Hoofdstuk 4 Overgangs- en slotregels
Artikel 8 Overgangsrecht
A Overgangsrecht bouwwerken
1. Een bouwwerk dat op het tijdstip van inwerkingtreding van het bestemmingsplan aanwezig of in uitvoering is, dan wel kan worden gebouwd krachtens een omgevingsvergunning voor het bouwen, en afwijkt van het plan, mag, mits deze afwijking naar aard en omvang niet wordt vergroot:
a. gedeeltelijk worden vernieuwd of veranderd;
b. na het tenietgaan ten gevolge van een calamiteit geheel worden vernieuwd of veranderd, mits de aanvraag van de omgevingsvergunning wordt gedaan binnen twee jaar na de dag waarop het bouwwerk is tenietgegaan.

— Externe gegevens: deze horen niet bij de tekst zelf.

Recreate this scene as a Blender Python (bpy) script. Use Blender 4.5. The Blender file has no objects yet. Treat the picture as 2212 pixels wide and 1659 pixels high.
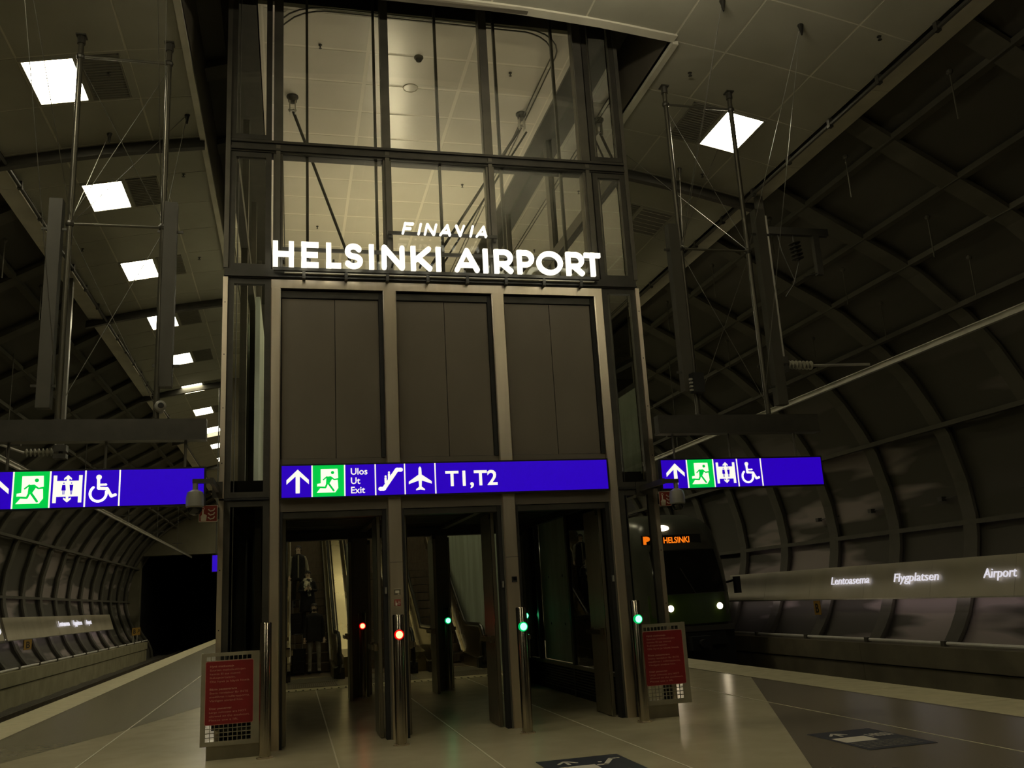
import bpy, math, random
from mathutils import Vector, Matrix
random.seed(7)
PI = math.pi
scene = bpy.context.scene
COL = scene.collection

# ---------------------------------------------------------------- camera, world, exposure
cam_d = bpy.data.cameras.new('camera')
cam = bpy.data.objects.new('camera', cam_d); COL.objects.link(cam)
yaw, pit, rol = math.radians(14.2365), math.radians(13.3707), math.radians(-3.2711)
fw = Vector((math.sin(yaw)*math.cos(pit), math.cos(yaw)*math.cos(pit), math.sin(pit)))
ri = Vector((math.cos(yaw), -math.sin(yaw), 0)); up_ = ri.cross(fw)
r_ = math.cos(rol)*ri + math.sin(rol)*up_
u_ = -math.sin(rol)*ri + math.cos(rol)*up_
M = Matrix((r_, u_, -fw)).transposed().to_4x4()
M.translation = Vector((0, 0, 1.6)); cam.matrix_world = M
cam_d.sensor_fit = 'HORIZONTAL'; cam_d.sensor_width = 36.0
cam_d.lens = 36.0*1927.98/2212.0
cam_d.clip_start = 0.05; cam_d.clip_end = 400
scene.camera = cam
world = bpy.data.worlds.new('world'); scene.world = world
world.use_nodes = True
world.node_tree.nodes['Background'].inputs[0].default_value = (0.9, 0.85, 0.6, 1)
world.node_tree.nodes['Background'].inputs[1].default_value = 0.0
scene.view_settings.view_transform = 'Standard'
scene.view_settings.look = 'None'
scene.view_settings.exposure = 0.0
scene.view_settings.gamma = 1.0
scene.view_settings.use_curve_mapping = False
LIGHT_L = 34.0        # radiance of the platform ceiling lights
UP_L = 20.0           # radiance of the uplights inside the tower
WARM = (1.0, 0.91, 0.64)
XC = 1.99             # the station's axis

# ---------------------------------------------------------------- materials
MATS = {}
def mat(name, col, rough=0.5, metal=0.0, col2=None, scale=4.0, stretch=(1, 1, 1), bump=0.0, emit=None, estr=0.0,
        spec=0.5, detail=4.0, lo=0.35, hi=0.65, rough2=None):
    if name in MATS: return MATS[name]
    m = bpy.data.materials.new(name); m.use_nodes = True
    nt = m.node_tree; b = nt.nodes['Principled BSDF']
    b.inputs['Base Color'].default_value = (*col, 1)
    b.inputs['Roughness'].default_value = rough
    b.inputs['Metallic'].default_value = metal
    b.inputs['Specular IOR Level'].default_value = spec
    if emit:
        b.inputs['Emission Color'].default_value = (*emit, 1); b.inputs['Emission Strength'].default_value = estr
    if col2 or bump or rough2 is not None:
        tc = nt.nodes.new('ShaderNodeTexCoord'); mp = nt.nodes.new('ShaderNodeMapping')
        mp.inputs['Scale'].default_value = stretch
        nt.links.new(tc.outputs['Object'], mp.inputs['Vector'])
        nz = nt.nodes.new('ShaderNodeTexNoise'); nz.inputs['Scale'].default_value = scale
        nz.inputs['Detail'].default_value = detail
        nt.links.new(mp.outputs['Vector'], nz.inputs['Vector'])
        rp = nt.nodes.new('ShaderNodeMapRange')
        rp.inputs[1].default_value = lo; rp.inputs[2].default_value = hi
        nt.links.new(nz.outputs[0], rp.inputs[0])
        if col2:
            mx = nt.nodes.new('ShaderNodeMix'); mx.data_type = 'RGBA'
            mx.inputs[6].default_value = (*col, 1); mx.inputs[7].default_value = (*col2, 1)
            nt.links.new(rp.outputs[0], mx.inputs[0]); nt.links.new(mx.outputs[2], b.inputs['Base Color'])
        if rough2 is not None:
            r2 = nt.nodes.new('ShaderNodeMapRange'); r2.inputs[3].default_value = rough; r2.inputs[4].default_value = rough2
            nt.links.new(rp.outputs[0], r2.inputs[0]); nt.links.new(r2.outputs[0], b.inputs['Roughness'])
        if bump:
            bp = nt.nodes.new('ShaderNodeBump'); bp.inputs['Strength'].default_value = bump; bp.inputs['Distance'].default_value = 0.02
            nt.links.new(nz.outputs[0], bp.inputs['Height']); nt.links.new(bp.outputs[0], b.inputs['Normal'])
    MATS[name] = m; return m

def glass_mat(name, tint=(0.82, 0.86, 0.80), boost=1.0):
    m = bpy.data.materials.new(name); m.use_nodes = True
    nt = m.node_tree; nt.nodes.remove(nt.nodes['Principled BSDF'])
    out = nt.nodes['Material Output']
    t = nt.nodes.new('ShaderNodeBsdfTransparent'); t.inputs[0].default_value = (*tint, 1)
    g = nt.nodes.new('ShaderNodeBsdfGlossy'); g.inputs['Roughness'].default_value = 0.0; g.inputs[0].default_value = (0.9, 0.92, 0.9, 1)
    fr = nt.nodes.new('ShaderNodeFresnel'); fr.inputs[0].default_value = 1.5
    mu = nt.nodes.new('ShaderNodeMath'); mu.operation = 'MULTIPLY'; mu.inputs[1].default_value = boost; mu.use_clamp = True
    nt.links.new(fr.outputs[0], mu.inputs[0])
    mx = nt.nodes.new('ShaderNodeMixShader'); nt.links.new(mu.outputs[0], mx.inputs[0])
    nt.links.new(t.outputs[0], mx.inputs[1]); nt.links.new(g.outputs[0], mx.inputs[2])
    nt.links.new(mx.outputs[0], out.inputs[0]); MATS[name] = m; return m

M_VENT = mat('vent slat grey', (0.17, 0.16, 0.125), 0.6, col2=(0.19, 0.18, 0.14), scale=6)
M_VENTB = mat('vent backing grey', (0.12, 0.115, 0.09), 0.7, col2=(0.13, 0.125, 0.1), scale=6)
M_FLOOR = mat('polished terrazzo light', (0.46, 0.41, 0.265), 0.21, col2=(0.485, 0.432, 0.285), scale=3, bump=0.0, rough2=0.24, spec=0.4)
M_FLOORD = mat('polished terrazzo dark', (0.165, 0.14, 0.10), 0.24, col2=(0.178, 0.152, 0.11), scale=6, spec=0.4)
M_FLOORM = mat('terrazzo dim reflection tone', (0.235, 0.215, 0.14), 0.24, col2=(0.25, 0.228, 0.15), scale=6, spec=0.4)  # darker tone paints in the dim reflection on the left floor
M_EDGE = mat('platform edge concrete', (0.44, 0.40, 0.24), 0.65, col2=(0.52, 0.47, 0.29), scale=5, bump=0.1)
M_JOINT = mat('pale floor joint', (0.62, 0.57, 0.40), 0.4, col2=(0.55, 0.50, 0.35), scale=8)
M_CONC = mat('low wall concrete', (0.22, 0.20, 0.11), 0.8, col2=(0.30, 0.27, 0.16), scale=1.6, bump=0.3)
M_CONC2 = mat('shaded low wall concrete', (0.13, 0.112, 0.07), 0.8, col2=(0.175, 0.15, 0.095), scale=1.6, bump=0.3)  # low wall concrete darkened in colour for the weaker light on the right
M_VAULT = mat('vault shotcrete', (0.060, 0.055, 0.039), 0.85, col2=(0.25, 0.212, 0.188), scale=0.5, stretch=(1, 0.30, 1.9), bump=0.4, lo=0.51, hi=0.57, detail=3)
M_ENDC = mat('end wall concrete', (0.12, 0.11, 0.065), 0.85, col2=(0.15, 0.135, 0.085), scale=0.8, bump=0.3)
M_RIB = mat('dark vault rib steel', (0.066, 0.061, 0.042), 0.8, col2=(0.085, 0.078, 0.055), scale=2)
M_CPANEL = mat('ceiling panel enamel', (0.30, 0.288, 0.225), 0.55, col2=(0.335, 0.322, 0.255), scale=1.2, bump=0.04)
M_CJOINT = mat('ceiling joint backing', (0.56, 0.53, 0.42), 0.6, col2=(0.48, 0.46, 0.37), scale=3)
M_UPANEL = mat('upper hall ceiling panel', (0.66, 0.61, 0.50), 0.24, col2=(0.70, 0.65, 0.54), scale=1.4, bump=0.03)
M_UJOINT = mat('upper hall ceiling joint', (0.76, 0.71, 0.57), 0.5, col2=(0.74, 0.69, 0.56), scale=3)
M_FASC = mat('pale edge channel', (0.60, 0.57, 0.46), 0.5, col2=(0.50, 0.475, 0.38), scale=2)
M_DARK = mat('dark painted steel', (0.045, 0.043, 0.034), 0.42, 0.3, col2=(0.06, 0.056, 0.045), scale=5)
M_MULL = mat('mullion steel', (0.11, 0.105, 0.085), 0.4, 0.5, col2=(0.14, 0.13, 0.105), scale=4)
M_CHAN = mat('grey cable channel paint', (0.05, 0.047, 0.034), 0.6, col2=(0.06, 0.056, 0.042), scale=3)
M_BLACK = mat('black void paint', (0.006, 0.006, 0.006), 0.7, col2=(0.009, 0.009, 0.008), scale=4)
M_STEEL = mat('brushed stainless warm', (0.74, 0.645, 0.50), 0.34, 1.0, col2=(0.82, 0.72, 0.57), scale=3, stretch=(3, 3, 0.3), rough2=0.36)
M_STEEL2 = mat('polished stainless tube', (0.42, 0.37, 0.28), 0.16, 1.0, col2=(0.48, 0.42, 0.32), scale=6)
M_GPOLE = mat('dark gantry tube', (0.075, 0.07, 0.052), 0.32, 0.45, col2=(0.09, 0.084, 0.062), scale=5)
M_DOOR = mat('brushed door steel', (0.27, 0.245, 0.185), 0.38, 0.9, col2=(0.31, 0.28, 0.21), scale=4, stretch=(2, 2, 0.3))
M_CLAD = mat('grey satin cladding', (0.15, 0.13, 0.10), 0.42, 0.35, col2=(0.17, 0.148, 0.115), scale=1.2, stretch=(1, 1, 0.6))
M_BRASS = mat('escalator bronze steel', (0.34, 0.295, 0.175), 0.26, 1.0, col2=(0.31, 0.27, 0.16), scale=0.8, rough2=0.30)
M_RUBBER = mat('black handrail rubber', (0.012, 0.012, 0.011), 0.25, col2=(0.02, 0.02, 0.018), scale=8)
M_STEP = mat('escalator step brown', (0.17, 0.135, 0.08), 0.5, 0.2, col2=(0.12, 0.095, 0.058), scale=6, stretch=(10, 1, 1))
M_GRATE = mat('ribbed steel grating', (0.30, 0.28, 0.20), 0.4, 0.7, col2=(0.18, 0.165, 0.12), scale=14, stretch=(8, 1, 1))
M_GREEN = mat('hall board marked concrete', (0.42, 0.48, 0.39), 0.7, col2=(0.56, 0.63, 0.54), scale=1.6, stretch=(2, 2, 0.4), bump=0.3)
M_BALLAST = mat('track ballast', (0.05, 0.045, 0.03), 0.9, col2=(0.09, 0.08, 0.055), scale=22, bump=1.0)
M_SLEEPER = mat('concrete sleeper', (0.13, 0.12, 0.085), 0.85, col2=(0.17, 0.155, 0.11), scale=9)
M_RAIL = mat('rail steel', (0.22, 0.19, 0.14), 0.35, 0.9, col2=(0.12, 0.09, 0.06), scale=6)
M_SILV = mat('galvanised pipe', (0.62, 0.60, 0.52), 0.35, 0.7, col2=(0.5, 0.48, 0.42), scale=3)
M_WPIPE = mat('white painted pipe', (0.80, 0.78, 0.72), 0.35, col2=(0.7, 0.68, 0.62), scale=4)
M_BOARD = mat('beige station board', (0.50, 0.45, 0.33), 0.45, col2=(0.43, 0.385, 0.27), scale=0.7, stretch=(1, 1.5, 0.3))
M_INS = mat('insulator ceramic', (0.16, 0.15, 0.11), 0.3, col2=(0.2, 0.19, 0.14), scale=5)
M_BLUE = mat('blue sign face', (0.01, 0.0, 0.2), 0.3, emit=(0.022, 0.0, 0.46), estr=1.0, col2=(0.01, 0.0, 0.22), scale=3)
M_SGREEN = mat('green sign face', (0.0, 0.3, 0.05), 0.3, emit=(0.0, 0.52, 0.055), estr=1.0, col2=(0.0, 0.32, 0.05), scale=3)
M_SWHITE = mat('white sign print', (0.8, 0.8, 0.7), 0.3, emit=(0.92, 0.90, 0.78), estr=1.0, col2=(0.78, 0.78, 0.68), scale=3)
M_LETTER = mat('lit white letter acrylic', (0.8, 0.78, 0.7), 0.3, emit=(1.0, 0.97, 0.84), estr=1.15, col2=(0.78, 0.76, 0.68), scale=3)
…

2. Het bevoegd gezag kan eenmalig in afwijking van het eerste lid een omgevingsvergunning verlenen voor het vergroten van de inhoud van een bouwwerk als bedoeld in het eerste lid met maximaal 10%.
3. Het eerste lid is niet van toepassing op bouwwerken die weliswaar bestaan op het tijdstip van inwerkingtreding van het plan, maar zijn gebouwd zonder vergunning en in strijd met het daarvoor geldende plan, daaronder begrepen de overgangsbepaling van dat plan.
B Overgangsrecht gebruik
1. Het gebruik van grond en bouwwerken dat bestond op het tijdstip van inwerkingtreding van het bestemmingsplan en hiermee in strijd is, mag worden voortgezet.
2. Het is verboden het met het bestemmingsplan strijdige gebruik, bedoeld in het eerste lid, te veranderen of te laten veranderen in een ander met dat plan strijdige gebruik, tenzij door deze verandering de afwijking naar aard en omvang wordt verkleind.
3. Indien het gebruik, bedoeld in het eerste lid, na het tijdstip van inwerkingtreding van het plan voor een periode langer dan een jaar wordt onderbroken, is het verboden dit gebruik daarna te hervatten of te laten hervatten.
4. Het eerste lid is niet van toepassing op het gebruik dat reeds in strijd was met het voorheen geldende bestemmingsplan, daaronder begrepen de overgangsbepalingen van dat plan.
Artikel 9 Slotregel
Deze regels worden aangehaald als: ‘Regels van het bestemmingsplan Anderen-Dorp, Nijend 18 (zaagwerkzaamheden)’.